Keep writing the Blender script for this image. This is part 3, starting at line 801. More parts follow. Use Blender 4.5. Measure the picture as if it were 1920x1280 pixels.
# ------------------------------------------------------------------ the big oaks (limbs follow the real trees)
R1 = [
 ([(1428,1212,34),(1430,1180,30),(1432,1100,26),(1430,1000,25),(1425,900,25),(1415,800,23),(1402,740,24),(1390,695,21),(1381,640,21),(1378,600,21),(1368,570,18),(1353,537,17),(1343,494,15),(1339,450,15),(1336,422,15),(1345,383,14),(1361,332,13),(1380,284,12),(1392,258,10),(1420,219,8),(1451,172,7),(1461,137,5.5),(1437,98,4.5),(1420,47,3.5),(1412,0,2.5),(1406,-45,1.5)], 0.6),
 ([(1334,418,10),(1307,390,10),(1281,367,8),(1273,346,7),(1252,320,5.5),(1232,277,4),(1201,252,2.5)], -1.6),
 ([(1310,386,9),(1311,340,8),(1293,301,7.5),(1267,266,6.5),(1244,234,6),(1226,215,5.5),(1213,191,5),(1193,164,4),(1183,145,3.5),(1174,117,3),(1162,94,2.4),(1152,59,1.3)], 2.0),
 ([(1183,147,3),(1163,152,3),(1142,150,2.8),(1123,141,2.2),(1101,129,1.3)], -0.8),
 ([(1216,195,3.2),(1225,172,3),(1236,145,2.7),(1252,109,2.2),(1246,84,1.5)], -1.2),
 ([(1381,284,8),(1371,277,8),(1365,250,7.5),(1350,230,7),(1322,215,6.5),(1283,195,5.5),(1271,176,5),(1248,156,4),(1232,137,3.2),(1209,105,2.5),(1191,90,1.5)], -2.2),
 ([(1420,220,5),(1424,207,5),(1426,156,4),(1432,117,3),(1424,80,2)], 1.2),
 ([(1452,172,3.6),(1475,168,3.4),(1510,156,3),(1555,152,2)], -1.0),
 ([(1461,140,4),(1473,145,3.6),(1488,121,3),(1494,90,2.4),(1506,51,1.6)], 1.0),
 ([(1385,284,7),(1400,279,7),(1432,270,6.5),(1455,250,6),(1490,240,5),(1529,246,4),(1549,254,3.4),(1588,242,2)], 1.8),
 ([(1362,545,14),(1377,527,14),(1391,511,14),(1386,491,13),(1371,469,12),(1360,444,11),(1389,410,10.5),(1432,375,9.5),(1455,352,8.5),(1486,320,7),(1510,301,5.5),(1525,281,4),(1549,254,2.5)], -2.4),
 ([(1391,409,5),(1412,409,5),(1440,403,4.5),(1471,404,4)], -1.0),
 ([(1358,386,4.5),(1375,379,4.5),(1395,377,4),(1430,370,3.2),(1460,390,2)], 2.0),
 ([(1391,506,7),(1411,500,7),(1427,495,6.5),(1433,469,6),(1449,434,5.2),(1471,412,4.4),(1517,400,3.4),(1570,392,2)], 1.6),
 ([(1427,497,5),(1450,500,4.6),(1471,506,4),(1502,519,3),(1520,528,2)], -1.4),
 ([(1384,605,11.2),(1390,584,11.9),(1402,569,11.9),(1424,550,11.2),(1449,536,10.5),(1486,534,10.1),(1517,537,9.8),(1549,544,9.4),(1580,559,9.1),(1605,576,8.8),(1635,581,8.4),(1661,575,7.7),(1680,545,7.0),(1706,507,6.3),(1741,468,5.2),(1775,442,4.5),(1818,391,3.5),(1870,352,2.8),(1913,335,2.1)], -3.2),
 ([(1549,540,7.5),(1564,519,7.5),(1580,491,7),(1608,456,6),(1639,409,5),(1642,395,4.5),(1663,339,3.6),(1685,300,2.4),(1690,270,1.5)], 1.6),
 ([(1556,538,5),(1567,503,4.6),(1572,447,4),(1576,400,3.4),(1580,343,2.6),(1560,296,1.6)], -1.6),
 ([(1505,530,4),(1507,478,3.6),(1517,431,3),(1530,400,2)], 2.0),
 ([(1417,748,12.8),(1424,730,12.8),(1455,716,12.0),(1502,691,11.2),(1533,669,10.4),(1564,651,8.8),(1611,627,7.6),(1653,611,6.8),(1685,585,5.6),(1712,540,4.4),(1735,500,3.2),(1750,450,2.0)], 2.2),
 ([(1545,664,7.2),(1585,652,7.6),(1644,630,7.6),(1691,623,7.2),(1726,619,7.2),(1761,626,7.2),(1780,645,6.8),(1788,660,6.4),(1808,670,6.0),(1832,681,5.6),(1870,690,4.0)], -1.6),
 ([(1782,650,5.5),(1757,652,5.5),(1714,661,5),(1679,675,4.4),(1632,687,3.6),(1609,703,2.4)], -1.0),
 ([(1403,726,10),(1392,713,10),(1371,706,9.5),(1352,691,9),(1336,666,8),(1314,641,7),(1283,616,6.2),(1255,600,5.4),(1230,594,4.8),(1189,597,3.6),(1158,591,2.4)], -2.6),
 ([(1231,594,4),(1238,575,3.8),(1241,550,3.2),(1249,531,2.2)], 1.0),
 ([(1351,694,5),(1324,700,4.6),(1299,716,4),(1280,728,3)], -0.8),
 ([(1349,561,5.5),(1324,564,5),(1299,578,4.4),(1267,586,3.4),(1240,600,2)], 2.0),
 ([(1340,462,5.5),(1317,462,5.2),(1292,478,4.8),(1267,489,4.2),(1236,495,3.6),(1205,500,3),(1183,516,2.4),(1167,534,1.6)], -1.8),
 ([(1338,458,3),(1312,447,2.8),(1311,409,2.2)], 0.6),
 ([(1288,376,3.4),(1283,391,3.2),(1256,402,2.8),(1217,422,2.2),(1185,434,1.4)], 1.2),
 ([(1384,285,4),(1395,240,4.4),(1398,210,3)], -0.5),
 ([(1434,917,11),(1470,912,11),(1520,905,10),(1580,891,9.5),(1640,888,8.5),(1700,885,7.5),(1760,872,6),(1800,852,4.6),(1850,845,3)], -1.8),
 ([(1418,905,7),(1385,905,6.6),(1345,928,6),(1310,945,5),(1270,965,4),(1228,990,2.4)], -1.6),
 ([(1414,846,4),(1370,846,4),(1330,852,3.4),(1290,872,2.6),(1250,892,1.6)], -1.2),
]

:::

EXERCISE INSTRUCTIONS -> Type out the full listing again, exactly as given.

EXERCISE RESPONSE ->
Keep writing the Blender script for this image. This is part 3, starting at line 801. More parts follow. Use Blender 4.5. Measure the picture as if it were 1920x1280 pixels.
# ------------------------------------------------------------------ the big oaks (limbs follow the real trees)
R1 = [
 ([(1428,1212,34),(1430,1180,30),(1432,1100,26),(1430,1000,25),(1425,900,25),(1415,800,23),(1402,740,24),(1390,695,21),(1381,640,21),(1378,600,21),(1368,570,18),(1353,537,17),(1343,494,15),(1339,450,15),(1336,422,15),(1345,383,14),(1361,332,13),(1380,284,12),(1392,258,10),(1420,219,8),(1451,172,7),(1461,137,5.5),(1437,98,4.5),(1420,47,3.5),(1412,0,2.5),(1406,-45,1.5)], 0.6),
 ([(1334,418,10),(1307,390,10),(1281,367,8),(1273,346,7),(1252,320,5.5),(1232,277,4),(1201,252,2.5)], -1.6),
 ([(1310,386,9),(1311,340,8),(1293,301,7.5),(1267,266,6.5),(1244,234,6),(1226,215,5.5),(1213,191,5),(1193,164,4),(1183,145,3.5),(1174,117,3),(1162,94,2.4),(1152,59,1.3)], 2.0),
 ([(1183,147,3),(1163,152,3),(1142,150,2.8),(1123,141,2.2),(1101,129,1.3)], -0.8),
 ([(1216,195,3.2),(1225,172,3),(1236,145,2.7),(1252,109,2.2),(1246,84,1.5)], -1.2),
 ([(1381,284,8),(1371,277,8),(1365,250,7.5),(1350,230,7),(1322,215,6.5),(1283,195,5.5),(1271,176,5),(1248,156,4),(1232,137,3.2),(1209,105,2.5),(1191,90,1.5)], -2.2),
 ([(1420,220,5),(1424,207,5),(1426,156,4),(1432,117,3),(1424,80,2)], 1.2),
 ([(1452,172,3.6),(1475,168,3.4),(1510,156,3),(1555,152,2)], -1.0),
 ([(1461,140,4),(1473,145,3.6),(1488,121,3),(1494,90,2.4),(1506,51,1.6)], 1.0),
 ([(1385,284,7),(1400,279,7),(1432,270,6.5),(1455,250,6),(1490,240,5),(1529,246,4),(1549,254,3.4),(1588,242,2)], 1.8),
 ([(1362,545,14),(1377,527,14),(1391,511,14),(1386,491,13),(1371,469,12),(1360,444,11),(1389,410,10.5),(1432,375,9.5),(1455,352,8.5),(1486,320,7),(1510,301,5.5),(1525,281,4),(1549,254,2.5)], -2.4),
 ([(1391,409,5),(1412,409,5),(1440,403,4.5),(1471,404,4)], -1.0),
 ([(1358,386,4.5),(1375,379,4.5),(1395,377,4),(1430,370,3.2),(1460,390,2)], 2.0),
 ([(1391,506,7),(1411,500,7),(1427,495,6.5),(1433,469,6),(1449,434,5.2),(1471,412,4.4),(1517,400,3.4),(1570,392,2)], 1.6),
 ([(1427,497,5),(1450,500,4.6),(1471,506,4),(1502,519,3),(1520,528,2)], -1.4),
 ([(1384,605,11.2),(1390,584,11.9),(1402,569,11.9),(1424,550,11.2),(1449,536,10.5),(1486,534,10.1),(1517,537,9.8),(1549,544,9.4),(1580,559,9.1),(1605,576,8.8),(1635,581,8.4),(1661,575,7.7),(1680,545,7.0),(1706,507,6.3),(1741,468,5.2),(1775,442,4.5),(1818,391,3.5),(1870,352,2.8),(1913,335,2.1)], -3.2),
 ([(1549,540,7.5),(1564,519,7.5),(1580,491,7),(1608,456,6),(1639,409,5),(1642,395,4.5),(1663,339,3.6),(1685,300,2.4),(1690,270,1.5)], 1.6),
 ([(1556,538,5),(1567,503,4.6),(1572,447,4),(1576,400,3.4),(1580,343,2.6),(1560,296,1.6)], -1.6),
 ([(1505,530,4),(1507,478,3.6),(1517,431,3),(1530,400,2)], 2.0),
 ([(1417,748,12.8),(1424,730,12.8),(1455,716,12.0),(1502,691,11.2),(1533,669,10.4),(1564,651,8.8),(1611,627,7.6),(1653,611,6.8),(1685,585,5.6),(1712,540,4.4),(1735,500,3.2),(1750,450,2.0)], 2.2),
 ([(1545,664,7.2),(1585,652,7.6),(1644,630,7.6),(1691,623,7.2),(1726,619,7.2),(1761,626,7.2),(1780,645,6.8),(1788,660,6.4),(1808,670,6.0),(1832,681,5.6),(1870,690,4.0)], -1.6),
 ([(1782,650,5.5),(1757,652,5.5),(1714,661,5),(1679,675,4.4),(1632,687,3.6),(1609,703,2.4)], -1.0),
 ([(1403,726,10),(1392,713,10),(1371,706,9.5),(1352,691,9),(1336,666,8),(1314,641,7),(1283,616,6.2),(1255,600,5.4),(1230,594,4.8),(1189,597,3.6),(1158,591,2.4)], -2.6),
 ([(1231,594,4),(1238,575,3.8),(1241,550,3.2),(1249,531,2.2)], 1.0),
 ([(1351,694,5),(1324,700,4.6),(1299,716,4),(1280,728,3)], -0.8),
 ([(1349,561,5.5),(1324,564,5),(1299,578,4.4),(1267,586,3.4),(1240,600,2)], 2.0),
 ([(1340,462,5.5),(1317,462,5.2),(1292,478,4.8),(1267,489,4.2),(1236,495,3.6),(1205,500,3),(1183,516,2.4),(1167,534,1.6)], -1.8),
 ([(1338,458,3),(1312,447,2.8),(1311,409,2.2)], 0.6),
 ([(1288,376,3.4),(1283,391,3.2),(1256,402,2.8),(1217,422,2.2),(1185,434,1.4)], 1.2),
 ([(1384,285,4),(1395,240,4.4),(1398,210,3)], -0.5),
 ([(1434,917,11),(1470,912,11),(1520,905,10),(1580,891,9.5),(1640,888,8.5),(1700,885,7.5),(1760,872,6),(1800,852,4.6),(1850,845,3)], -1.8),
 ([(1418,905,7),(1385,905,6.6),(1345,928,6),(1310,945,5),(1270,965,4),(1228,990,2.4)], -1.6),
 ([(1414,846,4),(1370,846,4),(1330,852,3.4),(1290,872,2.6),(1250,892,1.6)], -1.2),
]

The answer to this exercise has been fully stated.